Picking up on the proposals of Mather and Defoe for voluntary civic associations, Franklin devoted two of his Silence Dogood essays to the topic of relief for single women. For widows like herself, Mrs. Dogood proposes an insurance scheme funded by subscriptions from married couples. The next essay extended the idea to spinsters. A “friendly society” would be formed that would guarantee £500 “in ready cash” to any member who reaches age 30 and is still not married. The money, Mrs. Dogood notes, would come with a condition: “No woman, who after claiming and receiving, has had the good fortune to marry, shall entertain any company [by praising] her husband above the space of one hour at a time upon pain of returning one half the money into the office for the first offense, and upon the second offense to return the remainder.” In these essays, Franklin was being gently satirical rather than fully serious.

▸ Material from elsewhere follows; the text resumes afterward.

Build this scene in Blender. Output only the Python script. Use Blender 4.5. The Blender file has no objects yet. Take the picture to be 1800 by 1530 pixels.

But his interest in civic associations would later find more earnest expression, as we shall see, when he became established as a young tradesman in Philadelphia.
Franklin’s vanity was further fed during that summer of 1722, when his brother was jailed for three weeks—without trial—by Massachusetts authorities for the “high affront” of questioning their competence in pursuing pirates. For three issues, Benjamin got to put out the paper.